Emma Volume 2

Emma volume 2

The Yen Press rescue of Kaoru Mori’s Emma series continues here. Emma volume 2 reprints the paperback volumes 3 and 4 in a larger-size hardcover with a reversible dust jacket.

This part of the story splits up the maid Emma and the well-off William. After the death of her mistress, Emma is returning to her hometown, but a chance meeting with another maid leads her to a new position at a very different kind of establishment, a bigger house with more inhabitants and staff. She has a lot to learn about their routine and fitting into an expanded social system, as the reader sees how much the job of “maid” can vary based on circumstances.

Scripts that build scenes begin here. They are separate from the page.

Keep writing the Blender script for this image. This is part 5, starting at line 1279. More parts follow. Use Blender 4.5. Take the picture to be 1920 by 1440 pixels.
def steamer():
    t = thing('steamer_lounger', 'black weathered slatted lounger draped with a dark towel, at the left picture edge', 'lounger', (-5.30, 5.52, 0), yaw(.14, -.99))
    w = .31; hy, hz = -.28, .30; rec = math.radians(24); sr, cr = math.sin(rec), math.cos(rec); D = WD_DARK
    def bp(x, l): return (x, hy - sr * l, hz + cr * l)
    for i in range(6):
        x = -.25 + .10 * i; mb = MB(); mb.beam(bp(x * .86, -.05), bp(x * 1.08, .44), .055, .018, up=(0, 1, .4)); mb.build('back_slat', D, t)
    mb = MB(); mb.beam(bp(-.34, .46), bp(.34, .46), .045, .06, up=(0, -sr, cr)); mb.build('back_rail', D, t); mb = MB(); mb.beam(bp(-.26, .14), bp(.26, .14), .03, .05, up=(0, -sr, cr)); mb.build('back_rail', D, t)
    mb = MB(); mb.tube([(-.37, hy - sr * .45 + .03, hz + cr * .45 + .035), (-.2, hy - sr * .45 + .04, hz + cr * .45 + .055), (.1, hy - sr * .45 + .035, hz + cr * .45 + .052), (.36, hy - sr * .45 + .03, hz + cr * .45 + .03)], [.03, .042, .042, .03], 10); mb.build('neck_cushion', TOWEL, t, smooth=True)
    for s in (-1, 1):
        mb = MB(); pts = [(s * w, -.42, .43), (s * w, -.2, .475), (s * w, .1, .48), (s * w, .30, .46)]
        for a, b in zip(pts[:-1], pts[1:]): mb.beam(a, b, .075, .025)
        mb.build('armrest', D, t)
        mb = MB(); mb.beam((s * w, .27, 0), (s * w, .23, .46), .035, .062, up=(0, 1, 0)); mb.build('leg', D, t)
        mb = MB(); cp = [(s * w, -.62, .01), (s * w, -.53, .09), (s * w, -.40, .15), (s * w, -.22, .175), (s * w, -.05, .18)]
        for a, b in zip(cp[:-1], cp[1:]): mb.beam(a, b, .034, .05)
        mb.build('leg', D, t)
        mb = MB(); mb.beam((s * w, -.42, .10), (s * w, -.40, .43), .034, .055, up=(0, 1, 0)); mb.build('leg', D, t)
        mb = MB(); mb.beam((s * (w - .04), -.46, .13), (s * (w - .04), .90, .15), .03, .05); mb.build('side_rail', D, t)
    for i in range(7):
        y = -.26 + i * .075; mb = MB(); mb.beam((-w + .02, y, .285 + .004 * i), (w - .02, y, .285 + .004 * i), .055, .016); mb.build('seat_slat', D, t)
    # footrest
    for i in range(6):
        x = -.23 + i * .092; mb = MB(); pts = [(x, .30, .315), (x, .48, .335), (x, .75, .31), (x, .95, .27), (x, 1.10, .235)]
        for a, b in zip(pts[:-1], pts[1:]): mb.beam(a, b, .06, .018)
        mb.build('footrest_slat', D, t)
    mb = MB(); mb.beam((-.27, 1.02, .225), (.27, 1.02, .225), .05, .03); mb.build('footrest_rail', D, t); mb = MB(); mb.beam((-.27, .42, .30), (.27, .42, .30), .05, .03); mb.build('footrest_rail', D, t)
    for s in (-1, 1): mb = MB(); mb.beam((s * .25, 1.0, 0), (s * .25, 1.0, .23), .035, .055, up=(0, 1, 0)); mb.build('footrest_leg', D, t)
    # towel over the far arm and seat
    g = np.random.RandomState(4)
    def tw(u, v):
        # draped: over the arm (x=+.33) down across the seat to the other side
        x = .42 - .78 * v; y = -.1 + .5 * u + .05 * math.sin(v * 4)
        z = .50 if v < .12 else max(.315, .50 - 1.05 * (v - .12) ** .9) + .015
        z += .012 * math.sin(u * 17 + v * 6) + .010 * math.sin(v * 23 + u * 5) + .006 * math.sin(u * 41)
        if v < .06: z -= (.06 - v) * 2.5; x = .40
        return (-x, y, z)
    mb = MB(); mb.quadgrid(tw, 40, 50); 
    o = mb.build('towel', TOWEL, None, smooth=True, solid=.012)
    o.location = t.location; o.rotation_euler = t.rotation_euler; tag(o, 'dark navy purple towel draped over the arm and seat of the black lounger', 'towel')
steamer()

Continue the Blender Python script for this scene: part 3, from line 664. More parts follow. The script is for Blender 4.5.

Meanwhile, William and his family and friends are off on a boating party. It’s a wonderful sequence, full of atmosphere, and the reader is led to sympathize with him when confronted with the flighty chattering of the young women. They’re discussing what they require in a potential mate as running down a shopping list — so much money a year, the right background, and so on. That’s the world that they live in, where love is mentioned last as a “nice to have”.

Emma volume 2

William has decided to make himself into the perfect aristocrat in order to please his family, since he’s been told there’s no way he could marry a maid. He attends all the social gatherings and says all the right things. No one knows, but it’s his own personal martyrdom, self-sacrifice as deprivation. And it’s not as easy as he thinks to keep up with all the events if he’s not enjoying them.

Eventually, a lengthy opera sequence leads to quite the change for William, after both dramatic confrontations and subtle insinuations, while quite the fortunate coincidence means that the reader still has hope for Emma and William. Plus, we meet William’s mother, estranged from the daily life of the family due to her quirkiness, who’s a charmingly refreshing character.

The hardcover books are a pleasure to read. Since so much of the appeal of Emma is entering into a new world, the historical environment so well recreated by Kaoru Mori, it’s a better reading experience to have more of it under one set of covers. And the bindings are solid, with pre-creased covers so I’m not afraid of cracking a spine. (The publisher provided a review copy.)